Tariffs are on, then they’re off, then they’re on again. President Trump wants Canada to be his country’s 51st state. Stock markets are crashing, and job losses, price increases and a recession are almost surely around the corner. 

It’s all depressing stuff, and these are potentially difficult times. Sometimes, it’s difficult to tune out all the negative noise. 

But we are heading into spring. Longer days and warmer weather are here. As they say, hope springs eternal. That phrase comes to mind when the first buds of lilies of the valley sprout in our front yard.

It also comes to mind when watching spring training baseball. 

As I write this Point of View article, I have a ball game on in the background. The Tampa Bay Rays are playing the Detroit Tigers at Publix Field at Joker Marchant Stadium in Lakeland, Florida. 

Now, I’m neither a Rays nor a Tigers fan. And unlike most of you who may read this, I’m also not a Blue Jays fan. 

Instead, I am a long-suffering Pittsburgh Pirates fan.

I know. Shame on me. How un-Canadian of me during this time that our country is under attack from POTUS. 

But bear with me. Here’s how it happened.

In 1972, my mother signed me up to play in the St Catharines Minor Baseball Association. To that point, it was probably the most exciting thing that had ever happened to a pudgy young me.

I grabbed my beaten-up hand-me-down baseball glove and rode my bicycle from our home at the corner of Pelham Rd. and Louth St. in west St. Catharines to Walkinshaw Park, where I learned that I had been placed on the Pirates. 

It was my first experience in any kind of organized sports activity, and I loved it. I wasn’t much of a hitter, but I was a halfway decent fielder. We won some games, we lost some games, and I met kids from beyond the confines of my neighbourhood and my school. 

An avid Toronto Maple Leafs fan at the time, I started following baseball. And I learned that the Pittburgh Pirates, with players like Steve Blass, Willie Stargell and Roberto Clemente, had won the 1971 World Series. 

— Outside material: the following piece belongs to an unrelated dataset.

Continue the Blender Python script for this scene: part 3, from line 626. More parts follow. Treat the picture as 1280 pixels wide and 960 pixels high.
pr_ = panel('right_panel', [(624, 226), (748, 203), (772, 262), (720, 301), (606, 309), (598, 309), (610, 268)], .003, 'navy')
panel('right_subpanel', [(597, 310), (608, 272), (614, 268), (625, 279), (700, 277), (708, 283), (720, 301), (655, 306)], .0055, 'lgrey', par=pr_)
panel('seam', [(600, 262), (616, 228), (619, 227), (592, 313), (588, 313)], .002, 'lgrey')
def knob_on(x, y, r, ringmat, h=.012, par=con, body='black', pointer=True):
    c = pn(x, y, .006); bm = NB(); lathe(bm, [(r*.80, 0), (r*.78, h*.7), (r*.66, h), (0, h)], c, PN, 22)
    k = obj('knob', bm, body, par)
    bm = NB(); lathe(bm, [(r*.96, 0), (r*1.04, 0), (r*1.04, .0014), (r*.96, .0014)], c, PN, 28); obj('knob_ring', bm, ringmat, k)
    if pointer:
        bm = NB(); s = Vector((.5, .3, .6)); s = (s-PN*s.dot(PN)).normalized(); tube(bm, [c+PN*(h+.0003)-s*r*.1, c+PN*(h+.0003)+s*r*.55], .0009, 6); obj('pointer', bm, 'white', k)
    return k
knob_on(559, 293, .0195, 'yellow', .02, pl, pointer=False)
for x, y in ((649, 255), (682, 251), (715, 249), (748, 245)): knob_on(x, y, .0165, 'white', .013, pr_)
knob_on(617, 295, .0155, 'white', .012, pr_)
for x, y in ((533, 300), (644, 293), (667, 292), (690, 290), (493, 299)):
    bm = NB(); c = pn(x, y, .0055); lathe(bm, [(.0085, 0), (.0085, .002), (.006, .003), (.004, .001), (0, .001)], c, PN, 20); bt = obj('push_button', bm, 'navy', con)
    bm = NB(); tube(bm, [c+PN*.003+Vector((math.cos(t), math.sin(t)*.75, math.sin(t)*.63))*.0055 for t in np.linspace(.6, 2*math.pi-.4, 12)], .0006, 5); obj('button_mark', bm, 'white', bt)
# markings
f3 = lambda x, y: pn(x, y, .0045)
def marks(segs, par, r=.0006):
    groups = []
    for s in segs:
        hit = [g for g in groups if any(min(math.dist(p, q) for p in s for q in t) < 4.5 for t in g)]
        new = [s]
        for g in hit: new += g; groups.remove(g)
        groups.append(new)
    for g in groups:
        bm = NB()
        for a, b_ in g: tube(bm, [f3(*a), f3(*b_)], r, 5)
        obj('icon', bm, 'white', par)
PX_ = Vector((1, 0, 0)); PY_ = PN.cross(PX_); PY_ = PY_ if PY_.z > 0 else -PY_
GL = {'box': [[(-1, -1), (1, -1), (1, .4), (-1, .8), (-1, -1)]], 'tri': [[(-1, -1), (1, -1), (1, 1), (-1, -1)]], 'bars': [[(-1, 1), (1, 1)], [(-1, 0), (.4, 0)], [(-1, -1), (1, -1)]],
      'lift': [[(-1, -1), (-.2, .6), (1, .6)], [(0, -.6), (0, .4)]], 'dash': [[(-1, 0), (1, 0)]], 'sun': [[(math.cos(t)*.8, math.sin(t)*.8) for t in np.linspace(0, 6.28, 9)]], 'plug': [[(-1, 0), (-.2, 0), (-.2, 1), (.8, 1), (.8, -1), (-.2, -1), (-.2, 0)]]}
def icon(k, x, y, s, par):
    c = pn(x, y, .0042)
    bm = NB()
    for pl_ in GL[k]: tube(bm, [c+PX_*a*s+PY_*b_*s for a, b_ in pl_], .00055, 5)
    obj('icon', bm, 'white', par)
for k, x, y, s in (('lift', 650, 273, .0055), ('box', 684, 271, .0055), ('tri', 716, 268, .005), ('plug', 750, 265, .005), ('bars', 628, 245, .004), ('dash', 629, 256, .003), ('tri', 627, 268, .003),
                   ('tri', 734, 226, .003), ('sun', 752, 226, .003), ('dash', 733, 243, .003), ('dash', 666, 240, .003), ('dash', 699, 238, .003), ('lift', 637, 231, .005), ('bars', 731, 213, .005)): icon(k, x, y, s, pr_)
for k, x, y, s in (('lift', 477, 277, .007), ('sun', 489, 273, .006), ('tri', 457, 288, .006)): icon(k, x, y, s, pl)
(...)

Obviously, I became a fan. 

I remember where I was that New Year’s Eve, too, when the news came out that my favourite player, Clemente, had died in a plane crash while delivering aid to earthquake-devastated Nicaragua. It was my first experience with the heartbreak of death.

So, when the Blue Jays arrived in 1977, I refused to switch allegiances. 

Decades later, I am still a Pirates fan. 

Through the years I’ve seen some great players come and go, including Andrew McCutchen, Barry Bonds before the steroids and the great Canadian-born 2004 rookie of the year Jason Bay. But I also endured twenty losing seasons in a row, the most by any professional sports team ever.

Nevertheless, every year, once the NFL season wraps up (I am also a Pittsburgh Steelers fan), there is this lull for a couple of weeks that is broken for me only by the airing of the Pirates' first spring training game. On Feb. 22, the Pirates beat Baltimore 10-5.

I love the pace and rhythm of the games as well as the sounds. The voice of Pirates play-by-play announcers Greg Brown and Joe Block are both soothing and entertaining.

I love seeing all the up-and-comers from the team’s minor league system getting a crack at playing against players with big league experience. 

I love seeing the progression of the pitchers, who are limited to just one or two innings at first and slowly increase their pitch counts as their arms loosen into better shape.

And I love seeing the ball fly out of the tiny Grapefruit League stadiums off the bats of the giant millionaire athletes and into the parking lots that sit just beyond the fence.

They are all reminders that opening day is just around the corner, too. 

It’s my first sign of spring; my first feeling that hope indeed does spring eternal.